Religione

Pintacuda, un prete di frontiera

4 Settembre 2019

Il 4 settembre del 2005 veniva, improvvisamente, a mancare padre Ennio Pintacuda, il gesuita che, per quasi trent’anni, ha rappresentato per Palermo, e non solo, un punto di riferimento per quanti donne e uomini di buona volontà aspiravano ad un rinnovamento della politica nel segno dei grandi valori espressi dalla cultura occidentale.

Pintacuda, uomo dotato di grande carisma, aveva infatti impegnato le sue forze culturali e morali per fare emergere una nuova generazione di giovani interessati alla politica con la P maiuscola, a spendersi sul campo, confidando in essi come futura risorsa per dare vita ad una classe dirigente capace di accoppiare alla necessaria competenza un grande senso di responsabilità nei confronti della comunità.

E, per raggiungere questo scopo, padre Ennio considerò fondamentale una robusta preparazione politica e sociale, promosse infatti luoghi di confronto plurale dove venissero offerti quegli strumenti di formazione necessari dei quali, da tempo, si sentiva allora, e ancor più oggi, una colpevole mancanza.

Non è un caso che a Pintacuda, al suo lavoro “nella vigna del signore”, si siano  intestate numerose e lodevoli iniziative, a cominciare dall’impulso dato al Centro di formazione Arrupe di Palermo e, poi,  agli stage di Filaga, La libera università della politica che hanno visto larghe partecipazioni di allievi motivati dallo spirito comunitario e dalle presenze di relatori e animatori fra i più noti nel panorama culturale e politico isolano e nazionale.

Da non dimenticare, inoltre, le sue battaglie per la legalità, qualche volta fraintese, di cui la lotta alla mafia è stato il pezzo forte.

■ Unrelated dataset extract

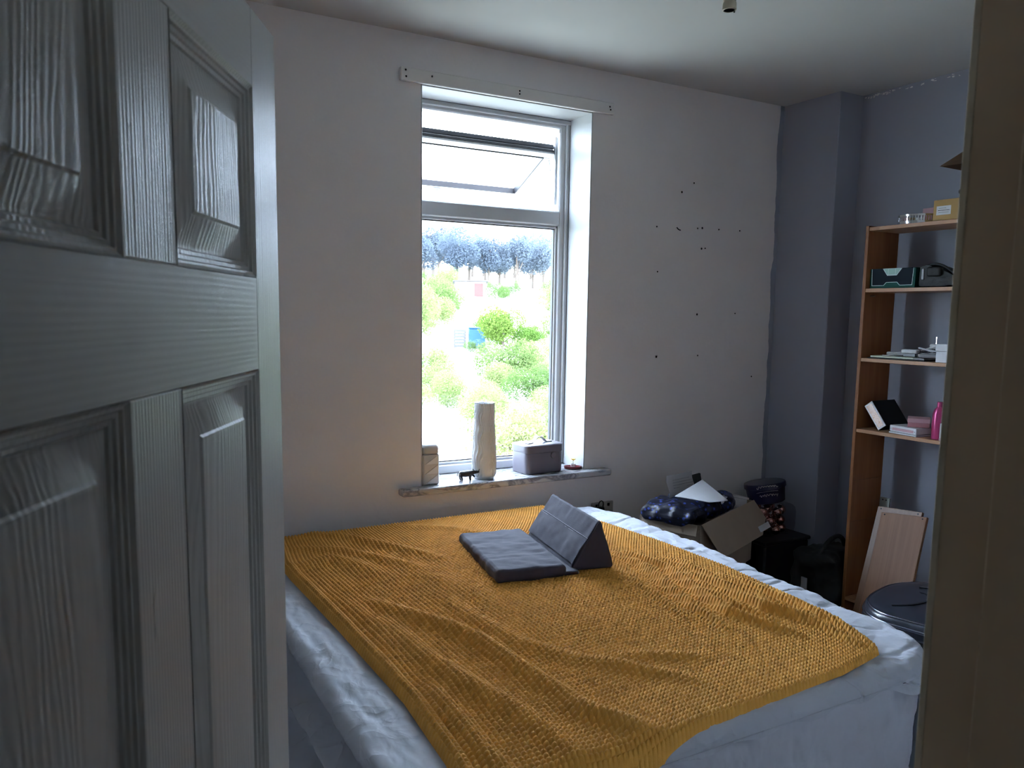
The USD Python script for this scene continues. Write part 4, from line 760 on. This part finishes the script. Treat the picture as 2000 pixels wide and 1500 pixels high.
tn = thing('tan_box', 'tan cardboard box with a white address label on top of the bookcase', 'box', (3.80, 2.36, Z0))
part(tn, 'body', cbx(-.07, .025, -.075, .069, 0, .098, .002), 'kraft_tan'); lab = part(tn, 'label', cbx(-.0708, -.0698, -.020, .052, .026, .068, .0003), 'paper', False)
for k, (a, b_) in enumerate([(-.010, .042), (-.014, .044), (.004, .040)]): part(lab, 'print_line', cbx(-.0714, -.0706, a, b_, .036+.010*k, .0385+.010*k, .0002), 'ink_grey' if k != 1 else 'ink', False)
lm = thing('desk_lamp', 'desk lamp with a folded brown shade and white stem on top of the bookcase', 'lamp', (3.895, 2.385, Z0))
part(lm, 'base', lathe([(0, 0), (.055, 0), (.055, .010), (.012, .018), (0, .018)], 32), 'black_plastic'); part(lm, 'stem', tube([(0, 0, .015), (.0, .0, .14)], .0065, 12), 'white_plastic', True)
part(lm, 'joint', move(lathe([(0, .012), (.014, .010), (.018, 0), (.014, -.010), (0, -.012)], 24), (-.004, .004, .150), (0, 80, 20)), 'black_plastic'); part(lm, 'stem', tube([(0, -.002, .155), (-.002, -.004, .29)], .008, 12), 'white_plastic', True)
shp = [(0.0, .012, .348), (-.012, 0, .345)]
def shade():
    k = 4; a = np.arange(k)*2*np.pi/k+.45; bot = np.stack([.112*np.cos(a), .112*np.sin(a), 0*a], 1); bt = bot.copy(); bt[:, 2] += np.array([.0, .006, 0, .004]); top = np.stack([.018*np.cos(a), .018*np.sin(a), .078+0*a], 1)
    outer = np.vstack([bt, top]); inner = np.vstack([bt*[.97, .97, 1], top*[.8, .8, 1]-[0, 0, .003]]); V = np.vstack([outer, inner]); f = []
    for i in range(k):
        j = (i+1) % k; f += [[i, j, k+j], [i, k+j, k+i], [2*k+j, 2*k+i, 3*k+i], [2*k+j, 3*k+i, 3*k+j], [j, i, 2*k+i], [j, 2*k+i, 2*k+j], [k+i, k+j, 3*k+j], [k+i, 3*k+j, 3*k+i]]
    return trimesh.Trimesh(V, np.array(f), process=False)
part(lm, 'shade', move(shade(), (-.01, -.002, .262), (4, 3, 0)), 'lamp_shade_brown', False)
# second shelf: printed box and camera bag
Z0 = 1.7835
gb = thing('games_box', 'dark teal box printed with angular pale green lines, on the upper shelf', 'box', (3.745, 2.635, Z0))
part(gb, 'body', cbx(0, .19, -.128, .128, 0, .101, .0015), 'green_print')
def on_front(poly, th, mname, pname='printed_panel', par=None):
    m = facing(prism(poly, th), 'x-'); m.apply_translation((-.0002, 0, 0)); return part(par or gb, pname, m, mname, False)
on_front(Polygon([(-.118, .101), (-.115, .014), (-.045, .014), (-.030, .030), (.030, .030), (.045, .014), (.115, .014), (.118, .101)]), .0004, 'navy_print')
on_front(LineString([(-.117, .100), (-.113, .014), (-.045, .0145), (-.030, .030), (.030, .030), (.045, .0145), (.113, .0145), (.117, .100)]).buffer(.0014, cap_style='flat', join_style='mitre'), .0008, 'pale_line', 'printed_line')
on_front(Polygon([(-.055, .1005), (-.028, .064), (.026, .064), (.055, .1005)]), .0007, 'pale_line'); on_front(union_all([Polygon([(-.048, .0985), (-.028, .069), (-.024, .069), (-.024, .0985)]), Polygon([(-.021, .0985), (-.021, .069), (.017, .069), (.017, .0985)]), Polygon([(.020, .0985), (.020, .069), (.026, .069), (.047, .0985)])]), .0010, 'mint_print')
cmb = thing('camera_bag', 'lumpy black leather bag beside the games box on the upper shelf', 'bag', (3.765, 2.395, Z0+.008))
pr = Polygon([(.0, 0), (.0, .092), (.03, .104), (.08, .088), (.135, .066), (.175, .045), (.19, .02), (.185, 0)])
bm = prism(pr, .15); bm = facing(bm, 'x-'); bm.apply_translation((.15, .10, 0)); bm.update_faces(bm.nondegenerate_faces()); bm.merge_vertices()
part(cmb, 'body', blob(bm, 5, 18, .006, .010), 'black_leather', 40); part(cmb, 'flap', move(rbx(-.004, .03, -.075, .0, .05, .098, .012), (-.004, .06, -.006), (0, -8, 0)), 'black_leather', 40)
part(cmb, 'buckle', move(rbx(-.004, .006, -.006, .008, .03, .085, .004), (-.003, .082, 0)), 'grey_plastic', 40); part(cmb, 'strap', tube([(.02, .09, .08), (.01, .03, .106), (.015, -.04, .078), (.02, -.085, .03)], .006, 8), 'black_leather', True)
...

Quelle iniziative sono divenute parte importante della storia civile della Sicilia e di Palermo, in particolare.

E poi ancora come animatore di movimenti politici che hanno scosso gli equilibri del potere cittadino,  come Città per l’uomo, o addirittura nazionale come la Rete, di cui è stato cofondatore. Proprio Pintacuda è stato, infatti colui che, come consigliere spirituale e politico, ha aperto la strada al successo di  Leoluca Orlando, un pupillo che si rivelò in seguito così poco riconoscente.

Pintacuda è stato, in fondo, uomo contro, tanto poco gradito al potere del tempo da essere definito, dal presidente Francesco Cossiga, come “fanatico gesuita” e dal socialista Craxi come “padre Barracuda”.

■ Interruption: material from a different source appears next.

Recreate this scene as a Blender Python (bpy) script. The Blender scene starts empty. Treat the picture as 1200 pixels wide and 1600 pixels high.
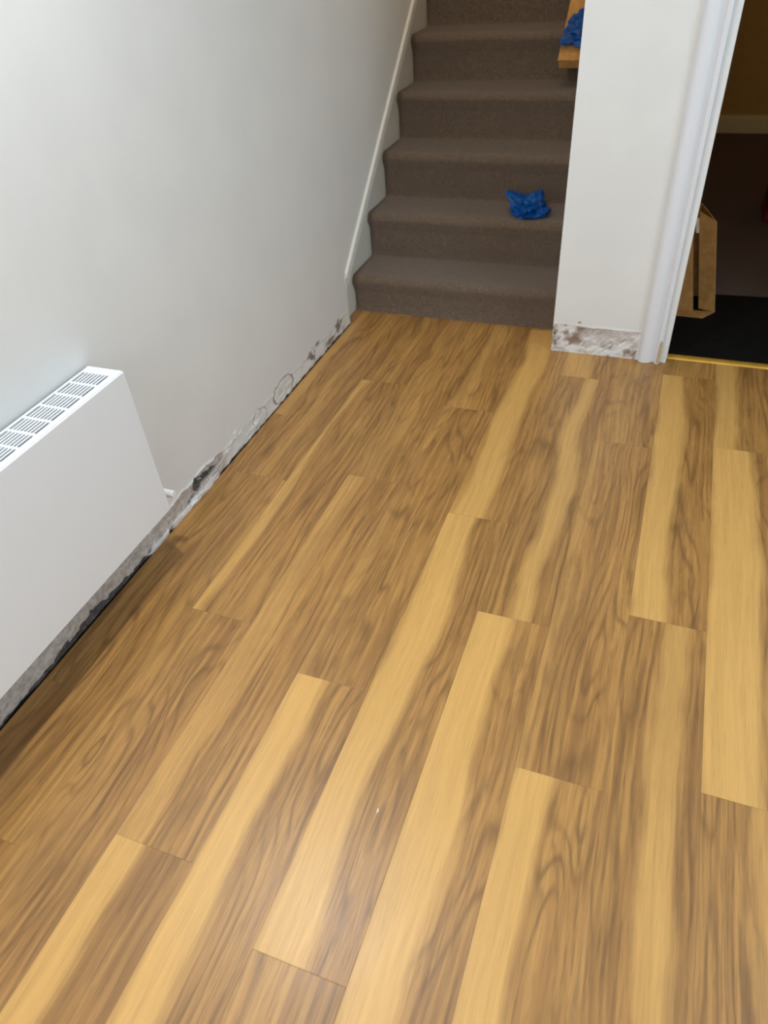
import bpy, bmesh, math, random
from mathutils import Vector, Matrix, noise
PI = math.pi
C = bpy.context.scene.collection
SC = bpy.context.scene

# ------------------------------------------------------------------ camera
def make_camera():
    yaw, pitch, roll = -0.4085, 0.7059, -0.0841
    cy, sy, cp, sp = math.cos(yaw), math.sin(yaw), math.cos(pitch), math.sin(pitch)
    fwd = Vector((sy*cp, cy*cp, -sp)); r0 = Vector((cy, -sy, 0)); u0 = r0.cross(fwd)
    c, s = math.cos(roll), math.sin(roll)
    r = c*r0 + s*u0; u = -s*r0 + c*u0
    cam = bpy.data.cameras.new('camera'); o = bpy.data.objects.new('camera', cam); C.objects.link(o)
    cam.sensor_fit = 'HORIZONTAL'; cam.sensor_width = 36.0; cam.lens = 36.0*1101.5/1200
    cam.clip_start = 0.02; cam.clip_end = 60
    M = Matrix.Identity(4)
    for i in range(3):
        M[i][0] = r[i]; M[i][1] = u[i]; M[i][2] = -fwd[i]
    M[0][3], M[1][3], M[2][3] = 0.8906*1.45, 0.0, 1.45
    o.matrix_world = M
    cam.dof.use_dof = True; cam.dof.focus_distance = 1.75; cam.dof.aperture_fstop = 4.0
    SC.camera = o
make_camera()

# ------------------------------------------------------------------ colour management, world, lights
SC.view_settings.view_transform = 'Standard'
SC.view_settings.look = 'None'
SC.view_settings.exposure = -0.38
SC.view_settings.gamma = 1.0
SC.view_settings.use_curve_mapping = False
w = bpy.data.worlds.new('world'); SC.world = w; w.use_nodes = True
w.node_tree.nodes['Background'].inputs[0].default_value = (0.75, 0.85, 1.0, 1)
w.node_tree.nodes['Background'].inputs[1].default_value = 0.3

def lamp(name, kind, loc, energy, color, size=0.1, aim=None, size_y=None, spread=None):
    l = bpy.data.lights.new(name, kind); l.energy = energy; l.color = color
    if kind == 'AREA':
        l.size = size
        if size_y: l.shape = 'RECTANGLE'; l.size_y = size_y
        else: l.shape = 'DISK'
        if spread: l.spread = spread
    else:
        l.shadow_soft_size = size
    o = bpy.data.objects.new(name, l); C.objects.link(o); o.location = loc
    if aim is not None:
        o.rotation_euler = (Vector(aim)-Vector(loc)).to_track_quat('-Z', 'Y').to_euler()
    return o
lamp('ceiling_downlight', 'AREA', (0.37, 1.05, 2.37), 24, (0.95, 0.97, 1.0), 0.09, aim=(0.37, 1.05, 0))
lamp('ceiling_downlight', 'AREA', (0.37, -1.0, 2.37), 22, (0.95, 0.97, 1.0), 0.09, aim=(0.37, -1.0, 0))  # second one is added, unseen, to throw fill on the front wall
lamp('window_daylight', 'AREA', (3.14, 1.0, 1.85), 40, (0.66, 0.84, 1.0), 1.5, aim=(0, 1.2, 0.9), size_y=0.8)  # added sideways fill from out of view, lifts the left wall
lamp('window_daylight', 'AREA', (1.5, -2.15, 1.6), 26, (0.82, 0.91, 1.0), 1.2, aim=(1.4, 2.0, 1.0), size_y=0.9)  # added fill from behind the camera, brightens the front wall
lamp('stairwell_lamp', 'POINT', (0.5, 3.05, 3.1), 22, (1.0, 0.72, 0.40), 0.12)
lamp('far_room_lamp', 'POINT', (3.0, 5.3, 2.0), 4.5, (1.0, 0.72, 0.36), 0.15)  # unseen warm fill, added to lift the dark far room

# ------------------------------------------------------------------ node helpers
class NT:
    def __init__(self, name):
        self.m = bpy.data.materials.new(name); self.m.use_nodes = True
        self.t = self.m.node_tree; self.b = self.t.nodes['Principled BSDF']
    def n(self, typ, **kw):
        nd = self.t.nodes.new(typ)
        for k, v in kw.items(): setattr(nd, k, v)
        return nd
    def l(self, a, b): self.t.links.new(a, b)
    def val(self, sock, v):
        if isinstance(v, (int, float)): sock.default_value = v
        elif isinstance(v, tuple):
            sock.default_value = v if len(sock.default_value) == len(v) else tuple(v)+(1,)
        else: self.l(v, sock)
    def math(self, op, a, b=0.0, c=None, clamp=False):
        nd = self.n('ShaderNodeMath', operation=op); nd.use_clamp = clamp
        self.val(nd.inputs[0], a); self.val(nd.inputs[1], b)
        if c is not None: self.val(nd.inputs[2], c)
        return nd.outputs[0]
    def mix(self, f, a, b, mode='MIX'):
        nd = self.n('ShaderNodeMix', data_type='RGBA', blend_type=mode)
        self.val(nd.inputs[0], f); self.val(nd.inputs[6], a); self.val(nd.inputs[7], b)
        return nd.outputs[2]
    def ramp(self, f, lo, hi, smooth=True):
        nd = self.n('ShaderNodeMapRange', interpolation_type='SMOOTHSTEP' if smooth else 'LINEAR')
        self.val(nd.inputs[0], f); self.val(nd.inputs[1], lo); self.val(nd.inputs[2], hi)
        return nd.outputs[0]
    def noise(self, vec, scale, detail=2.0, rough=0.5, dist=0.0):
        nd = self.n('ShaderNodeTexNoise'); self.l(vec, nd.inputs['Vector'])
        nd.inputs['Scale'].default_value = scale; nd.inputs['Detail'].default_value = detail
        nd.inputs['Roughness'].default_value = rough; nd.inputs['Distortion'].default_value = dist
        return nd.outputs[0]
    def comb(self, x, y, z):
        nd = self.n('ShaderNodeCombineXYZ')
        for i, v in enumerate((x, y, z)): self.val(nd.inputs[i], v)
        return nd.outputs[0]
    def attr(self, name, out='Fac'):
        nd = self.n('ShaderNodeAttribute', attribute_name=name); return nd.outputs[out]
    def bump(self, h, strength, dist):
        nd = self.n('ShaderNodeBump'); self.l(h, nd.inputs['Height'])
        nd.inputs['Strength'].default_value = strength; nd.inputs['Distance'].default_value = dist
        self.l(nd.outputs[0], self.b.inputs['Normal'])
    def base(self, c): self.val(self.b.inputs['Base Color'], c)
    def rough(self, v): self.val(self.b.inputs['Roughness'], v)
    def obj(self): return self.n('ShaderNodeTexCoord').outputs['Object']
    def pos(self): return self.n('ShaderNodeNewGeometry').outputs['Position']

def S(r, g, b):   # sRGB 0-255 to linear
    f = lambda c: (c/255/12.92) if c/255 <= 0.04045 else ((c/255+0.055)/1.055)**2.4
    return (f(r), f(g), f(b), 1.0)

def plain(name, col, rough=0.5, metal=0.0, bscale=None, bstr=0.1, bdist=0.001, var=0.0):
    k = NT(name); p = k.obj()
    if var:
        f = k.noise(p, 14.0, 4.0, 0.6)
        k.base(k.mix(k.ramp(f, 0.3, 0.7), tuple(c*(1-var) for c in col[:3])+(1,), tuple(min(1, c*(1+var)) for c in col[:3])+(1,)))
    else: k.base(col)
    k.rough(rough); k.b.inputs['Metallic'].default_value = metal
    if bscale: k.bump(k.noise(p, bscale, 3.0), bstr, bdist)
    return k.m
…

Non piacevano certe sue esasperazioni giustizialiste che arrivavano a fargli far propria frase “il sospetto è l’anticamera della verità”. Pintacuda, in un certo qual modo è stato antesignano dell’antipolitica ma nel senso positivo del termine, e proprio per la onestà della sua posizione, fu inviso allo stesso antipotere di cui era intanto divenuto leader indiscusso proprio il suo pupillo Orlando.

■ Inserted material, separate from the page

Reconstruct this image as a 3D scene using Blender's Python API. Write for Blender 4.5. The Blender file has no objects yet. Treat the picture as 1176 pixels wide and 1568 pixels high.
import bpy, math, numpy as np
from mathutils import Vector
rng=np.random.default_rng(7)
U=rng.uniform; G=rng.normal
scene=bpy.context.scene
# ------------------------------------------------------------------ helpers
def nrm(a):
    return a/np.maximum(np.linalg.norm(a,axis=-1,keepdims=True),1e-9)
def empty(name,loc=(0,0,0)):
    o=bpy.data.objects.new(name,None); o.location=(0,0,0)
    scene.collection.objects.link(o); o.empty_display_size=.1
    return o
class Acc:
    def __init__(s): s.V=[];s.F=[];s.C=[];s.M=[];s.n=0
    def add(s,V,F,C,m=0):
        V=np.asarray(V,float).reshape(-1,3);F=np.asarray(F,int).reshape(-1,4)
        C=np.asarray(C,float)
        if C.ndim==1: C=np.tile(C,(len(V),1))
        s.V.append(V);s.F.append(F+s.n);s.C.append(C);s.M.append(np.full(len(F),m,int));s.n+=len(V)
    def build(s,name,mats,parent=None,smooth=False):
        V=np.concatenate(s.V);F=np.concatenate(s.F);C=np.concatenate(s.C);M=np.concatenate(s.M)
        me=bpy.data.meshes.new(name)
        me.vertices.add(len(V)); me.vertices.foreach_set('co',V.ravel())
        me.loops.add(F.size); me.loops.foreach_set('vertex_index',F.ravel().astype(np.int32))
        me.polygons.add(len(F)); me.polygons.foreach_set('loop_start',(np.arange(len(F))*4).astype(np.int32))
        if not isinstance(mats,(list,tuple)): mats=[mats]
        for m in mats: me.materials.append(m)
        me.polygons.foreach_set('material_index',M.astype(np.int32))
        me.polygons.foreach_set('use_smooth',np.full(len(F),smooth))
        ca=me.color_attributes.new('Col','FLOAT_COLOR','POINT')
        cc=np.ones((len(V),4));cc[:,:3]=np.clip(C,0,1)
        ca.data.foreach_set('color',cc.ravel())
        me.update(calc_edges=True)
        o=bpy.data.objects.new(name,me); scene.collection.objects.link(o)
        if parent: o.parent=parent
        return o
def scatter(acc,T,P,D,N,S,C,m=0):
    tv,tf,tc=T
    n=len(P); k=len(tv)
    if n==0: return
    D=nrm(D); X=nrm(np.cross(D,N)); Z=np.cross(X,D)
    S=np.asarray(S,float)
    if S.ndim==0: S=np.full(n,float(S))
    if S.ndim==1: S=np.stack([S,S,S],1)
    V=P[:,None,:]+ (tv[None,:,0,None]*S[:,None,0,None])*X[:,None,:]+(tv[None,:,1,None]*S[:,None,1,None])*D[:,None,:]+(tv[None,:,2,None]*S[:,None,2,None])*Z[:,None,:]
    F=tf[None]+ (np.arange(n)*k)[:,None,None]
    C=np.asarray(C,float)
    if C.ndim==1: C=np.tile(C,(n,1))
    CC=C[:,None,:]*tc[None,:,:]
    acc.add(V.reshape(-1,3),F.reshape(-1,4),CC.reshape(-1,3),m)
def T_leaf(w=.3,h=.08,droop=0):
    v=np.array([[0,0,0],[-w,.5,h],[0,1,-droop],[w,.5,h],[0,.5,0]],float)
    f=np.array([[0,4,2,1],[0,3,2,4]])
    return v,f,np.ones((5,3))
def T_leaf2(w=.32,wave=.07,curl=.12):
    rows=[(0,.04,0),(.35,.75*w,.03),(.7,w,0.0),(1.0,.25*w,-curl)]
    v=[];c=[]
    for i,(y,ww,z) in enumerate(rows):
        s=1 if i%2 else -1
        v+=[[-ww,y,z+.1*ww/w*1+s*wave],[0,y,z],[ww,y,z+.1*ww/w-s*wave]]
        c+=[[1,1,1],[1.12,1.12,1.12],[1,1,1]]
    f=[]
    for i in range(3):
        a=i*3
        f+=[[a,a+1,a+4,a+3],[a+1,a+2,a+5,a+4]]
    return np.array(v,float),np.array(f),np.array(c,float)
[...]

Proprio con Orlando  maturò nei suoi confronti una drammatica rottura che non sarà mai sanata.

Pintacuda fu, infine, un uomo di sguardo lungo, lo dimostrò – con lucida preveggenza, negli ultimi anni della sua vita e nel tempo in cui ancora non era esplosa nella sua drammatica gravità il problema delle migrazioni – quando tentò di promuovere un ambizioso progetto di collaborazione euro mediterranea favorendo incontri e relazioni fra la Sicilia e le sponde nord dell’Africa.

Un uomo, dunque, che ha lasciato un segno,  e che i suoi estimatori e discepoli come chi scrive, ma anche l’architetto Michele Salamone, l’ingegnere Giacomo Greco, l’avvocato Pierluigi Matta e il prof. Maurizio Carta, non hanno dimenticato.